Our schools and workplaces claim to love creativity — but the research shows they don’t reward it. In fact, they punish it.
“…students with the highest GPA’s were the ones who scored lowest on measures of creativity and independence…”
“…supervisors judged their workforce the way teachers judged their students. They gave low ratings to employees with high levels of creativity and independence…”
Via How Children Succeed: Grit, Curiosity, and the Hidden Power of Character:
Teachers rewarded repressed drones, according to Bowles and Gintis; they found that the students with the highest GPA’s were the ones who scored lowest on measures of creativity and independence, and the highest on measures of punctuality, delay of gratification, predictability, and dependability. Bowles and Gintis then consulted similar scales for office workers, and they found that supervisors judged their workforce the way teachers judged their students. They gave low ratings to employees with high levels of creativity and independence and high ratings to those workers with high levels of tact, punctuality, dependability, and delay of gratification. To Bowles and Gintis, these findings confirmed their thesis: Corporate America’s rulers wanted to staff their offices with bland and reliable sheep, so they created a school system that selected for those traits.
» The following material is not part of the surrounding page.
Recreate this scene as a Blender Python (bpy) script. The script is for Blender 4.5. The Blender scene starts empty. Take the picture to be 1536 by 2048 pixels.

Teachers often say they love creative students. They don’t:
Judgments for the favorite student were negatively correlated with creativity; judgments for the least favorite student were positively correlated with creativity. Students displaying creative characteristics appear to be unappealing to teachers.
Are you a creative person? Want to be a CEO? Good luck. You’ll need it:
In sum, we show that the negative association between expressing creative ideas and leadership potential is robust and underscores an important but previously unidentified bias against selecting effective leaders.